• [Provided data]
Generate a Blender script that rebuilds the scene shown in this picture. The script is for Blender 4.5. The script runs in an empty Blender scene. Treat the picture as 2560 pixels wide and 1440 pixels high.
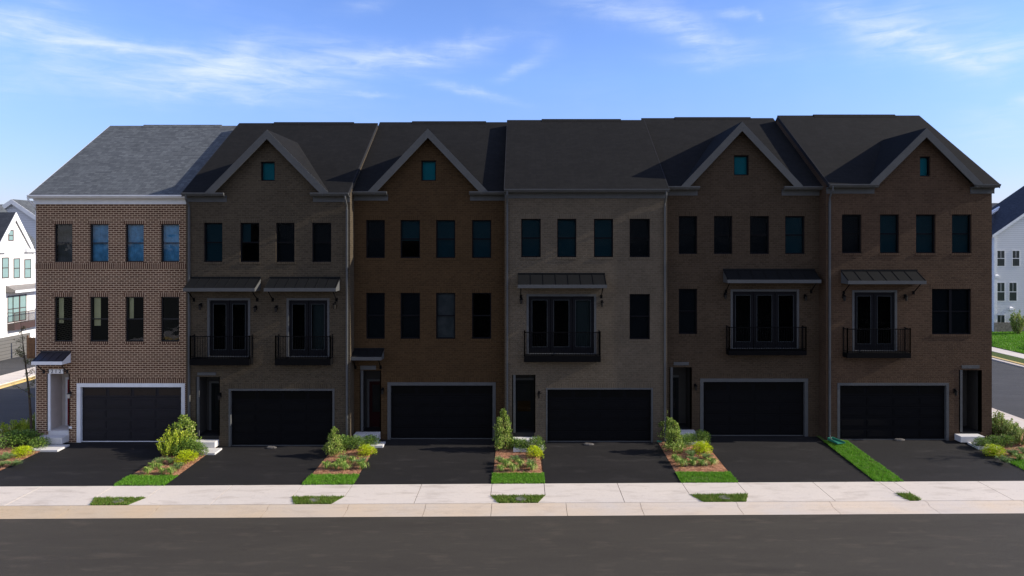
import bpy, math, random
from math import radians as R, sin, cos, pi, sqrt, atan2
from mathutils import Vector, Matrix
from mathutils import noise as mnoise
random.seed(11)
S = bpy.context.scene
COL = S.collection
CAMH, CAMY, F, VX, VY = 9.6, -32.4, 1707.0, 1305.0, 600.0

def gz(x, off=0.0):
    return 0.0055*max(-30.0, min(30.0, x)) + off

# ------------------------------------------------------------------ helpers
def tag(o, label=None, cat=None, group=None, kind=None):
    if label: o['label'] = label
    if cat: o['category'] = cat
    if group: o['group'] = group
    if kind: o['kind'] = kind
    return o

def empty(name, loc, label, cat, group=None, rz=0):
    o = bpy.data.objects.new(name, None); COL.objects.link(o)
    o.location = loc; o.rotation_euler = (0, 0, rz); o.empty_display_size = .3
    return tag(o, label, cat, group)

class MB:
    def __init__(s, off=(0, 0, 0), xf=None):
        s.v = []; s.f = []; s.off = Vector(off); s.xf = xf
    def add(s, vs, fs):
        n = len(s.v)
        for p in vs:
            p = Vector(p)
            if s.xf: p = s.xf(p)
            s.v.append(p - s.off)
        s.f += [[i+n for i in f] for f in fs]
    def quad(s, a, b, c, d): s.add([a, b, c, d], [[0, 1, 2, 3]])
    def box(s, x0, x1, y0, y1, z0, z1):
        if x0 > x1: x0, x1 = x1, x0
        if y0 > y1: y0, y1 = y1, y0
        if z0 > z1: z0, z1 = z1, z0
        s.add([(x0,y0,z0),(x1,y0,z0),(x1,y1,z0),(x0,y1,z0),(x0,y0,z1),(x1,y0,z1),(x1,y1,z1),(x0,y1,z1)],
              [[0,3,2,1],[4,5,6,7],[0,1,5,4],[1,2,6,5],[2,3,7,6],[3,0,4,7]])
    def prism(s, pts, d):            # polygon pts extruded by vector d
        d = Vector(d); n = len(pts); P = [Vector(p) for p in pts]
        a = Vector((0,0,0))
        for i in range(n): a += (P[i]-P[0]).cross(P[(i+1) % n]-P[0])
        if a.dot(d) > 0: P.reverse()
        s.add(P + [p+d for p in P],
              [list(range(n)), list(range(2*n-1, n-1, -1))] +
              [[i, i+n, (i+1) % n+n, (i+1) % n] for i in range(n)])
    def tube(s, pts, r, n=6, r1=None):
        pts = [Vector(p) for p in pts]; rings = []
        m = len(pts)
        for i, p in enumerate(pts):
            d = (pts[min(i+1, m-1)]-pts[max(i-1, 0)]).normalized()
            a = d.cross(Vector((0, 0, 1)))
            if a.length < .05: a = d.cross(Vector((1, 0, 0)))
            a.normalize(); b = d.cross(a)
            rr = r if r1 is None else r+(r1-r)*i/(m-1)
            rings.append([p+(a*cos(2*pi*k/n)+b*sin(2*pi*k/n))*rr for k in range(n)])
        vs = [q for rg in rings for q in rg]
        fs = [[i*n+k, i*n+(k+1) % n, (i+1)*n+(k+1) % n, (i+1)*n+k] for i in range(m-1) for k in range(n)]
        fs += [list(range(n))[::-1], [(m-1)*n+k for k in range(n)]]
        s.add(vs, fs)
    def lathe(s, c, prof, n=12):
        c = Vector(c); vs = []; fs = []
        for (r, z) in prof:
            for k in range(n): vs.append(c+Vector((r*cos(2*pi*k/n), r*sin(2*pi*k/n), z)))
        for i in range(len(prof)-1):
            for k in range(n): fs.append([i*n+k, i*n+(k+1) % n, (i+1)*n+(k+1) % n, (i+1)*n+k])
        s.add(vs, fs)
    def mesh(s, name, mat, smooth=False):
        me = bpy.data.meshes.new(name)
        me.from_pydata([tuple(p) for p in s.v], [], s.f)
        me.materials.append(mat)
        if smooth:
            for p in me.polygons: p.use_smooth = True
        me.update(); return me
    def build(s, name, mat, parent=None, smooth=False, bevel=0):
        o = bpy.data.objects.new(name, s.mesh(name, mat, smooth)); COL.objects.link(o)
        if parent: o.parent = parent
        if bevel:
            m = o.modifiers.new('bevel', 'BEVEL'); m.width = bevel; m.segments = 2; m.limit_method = 'ANGLE'
        return o

# ------------------------------------------------------------------ materials
MATS = {}
def newmat(name, rough=.8, spec=.3):
    m = bpy.data.materials.new(name); m.use_nodes = True
    nt = m.node_tree; b = nt.nodes['Principled BSDF']
    b.inputs['Roughness'].default_value = rough
    b.inputs['Specular IOR Level'].default_value = spec
    return m, nt, b
def N(nt, t, **kw):
    n = nt.nodes.new(t)
    for k, v in kw.items():
        if k in n.inputs.keys(): n.inputs[k].default_value = v
        else: setattr(n, k, v)
    return n
def c4(c): return (c[0], c[1], c[2], 1)
def mixc(nt, fac, a, b, bt='MIX'):
    m = nt.nodes.new('ShaderNodeMix'); m.data_type = 'RGBA'; m.blend_type = bt
    for sock, v in ((m.inputs[0], fac), (m.inputs[6], a), (m.inputs[7], b)):
        if isinstance(v, bpy.types.NodeSocket): nt.links.new(v, sock)
        elif isinstance(v, (tuple, list)): sock.default_value = c4(v)
        else: sock.default_value = v
    return m.outputs[2]
def mth(nt, op, a, b=None, c=None, clamp=False):
    m = nt.nodes.new('ShaderNodeMath'); m.operation = op; m.use_clamp = clamp
    for i, v in enumerate((a, b, c)):
        if v is None: continue
        if isinstance(v, bpy.types.NodeSocket): nt.links.new(v, m.inputs[i])
        else: m.inputs[i].default_value = v
    return m.outputs[0]
def noise_fac(nt, vec, scale, detail=4, lo=0.35, hi=0.65, rough=.6):
    n = N(nt, 'ShaderNodeTexNoise', Scale=scale, Detail=detail, Roughness=rough)
    nt.links.new(vec, n.inputs['Vector'])
    mr = N(nt, 'ShaderNodeMapRange'); mr.inputs[1].default_value = lo; mr.inputs[2].default_value = hi
    nt.links.new(n.outputs['Fac'], mr.inputs[0])
    return mr.outputs[0]
def wpos(nt): return nt.nodes.new('ShaderNodeNewGeometry').outputs['Position']
def scaled(nt, vec, sc):
    m = nt.nodes.new('ShaderNodeVectorMath'); m.operation = 'MULTIPLY'
    nt.links.new(vec, m.inputs[0]); m.inputs[1].default_value = sc
    return m.outputs[0]

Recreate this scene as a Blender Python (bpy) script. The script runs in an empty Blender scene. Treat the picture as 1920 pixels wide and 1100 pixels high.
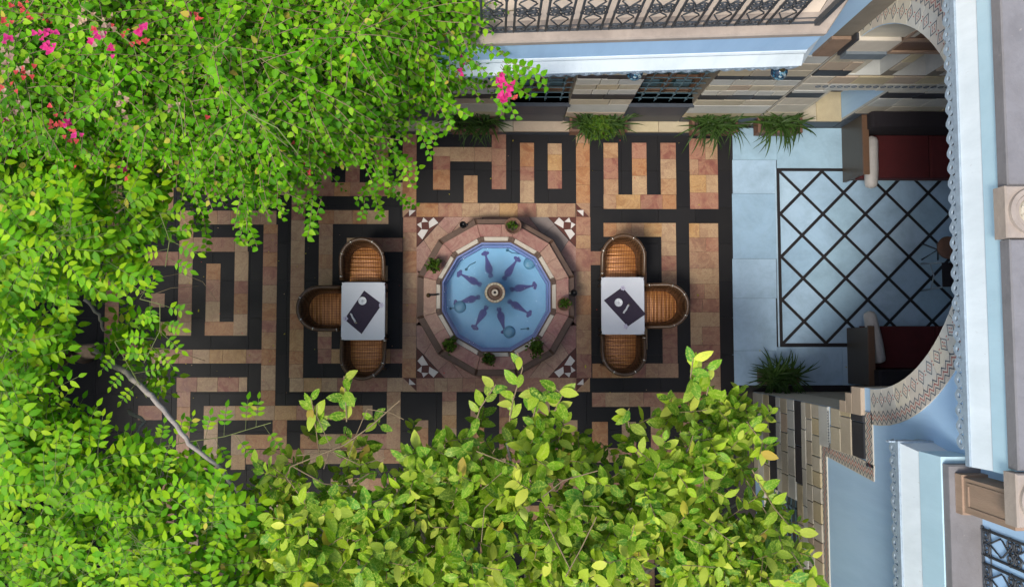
import bpy, bmesh, math, random
import numpy as np
from mathutils import Vector, Matrix, noise

random.seed(7)
rng = np.random.default_rng(11)
SC = bpy.context.scene
COL = SC.collection
R = math.radians

# ------------------------------------------------------------------ camera
F_PX, HC = 1500.0, 11.5                     # focal length in photo pixels, camera height
r3 = Vector((35, 88, 1500)).normalized()    # world up seen in camera axes
r1 = Vector((1500, 0, -35)).normalized()
r2 = r3.cross(r1)
ROT = Matrix((r1, r2, r3))                  # camera -> world
cam_d = bpy.data.cameras.new('camera')
cam = bpy.data.objects.new('camera', cam_d)
COL.objects.link(cam)
cam.matrix_world = Matrix.Translation((0, 0, HC)) @ ROT.to_4x4()
cam_d.sensor_width = 36
cam_d.lens = F_PX / 1920 * 36
cam_d.clip_end = 500
SC.camera = cam

# ------------------------------------------------------------------ light
SUN_EL, SUN_AZ = 63, 226                    # degrees; azimuth clockwise from north
w = bpy.data.worlds.new('World'); SC.world = w; w.use_nodes = True
nt = w.node_tree
sky = nt.nodes.new('ShaderNodeTexSky'); sky.sky_type = 'NISHITA'; sky.sun_disc = False
sky.sun_elevation = R(SUN_EL); sky.sun_rotation = R(SUN_AZ)
sky.air_density = 1.0; sky.dust_density = 2.5; sky.ozone_density = 1.0
bg = nt.nodes['Background']; bg.inputs['Strength'].default_value = 0.14
nt.links.new(sky.outputs[0], bg.inputs[0])
sun_d = bpy.data.lights.new('sun', 'SUN'); sun_d.energy = 1.5; sun_d.angle = R(14)
sun_d.color = (1.0, 0.95, 0.87)
sun = bpy.data.objects.new('sun', sun_d); COL.objects.link(sun)
sd = Vector((math.cos(R(SUN_EL)) * math.sin(R(SUN_AZ)), math.cos(R(SUN_EL)) * math.cos(R(SUN_AZ)), math.sin(R(SUN_EL))))
sun.rotation_euler = sd.to_track_quat('Z', 'Y').to_euler()
sun.location = (0, 0, 20)
vs = SC.view_settings
vs.view_transform = 'Standard'; vs.look = 'None'; vs.gamma = 1; vs.exposure = 1.08
vs.use_curve_mapping = False
SC.cycles.max_bounces = 8
SC.cycles.transparent_max_bounces = 16

# ------------------------------------------------------------------ measuring helpers (photo survey -> metres)
def ray(px, py):
    return ROT @ Vector((px - 960, 550 - py, -F_PX))
def P(px, py, z=0.0):
    d = ray(px, py); t = (z - HC) / d.z
    return Vector((0, 0, HC)) + d * t
def PROJ(p):
    c = ROT.transposed() @ (Vector(p) - Vector((0, 0, HC)))
    return 960 + F_PX * c.x / -c.z, 550 - F_PX * c.y / -c.z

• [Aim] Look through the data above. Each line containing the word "script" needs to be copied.

• [Finished exercise]
Generate a Blender script that rebuilds the scene shown in this picture. The script is for Blender 4.5. The script runs in an empty Blender scene. Treat the picture as 2560 pixels wide and 1440 pixels high.
Recreate this scene as a Blender Python (bpy) script. The script runs in an empty Blender scene. Treat the picture as 1920 pixels wide and 1100 pixels high.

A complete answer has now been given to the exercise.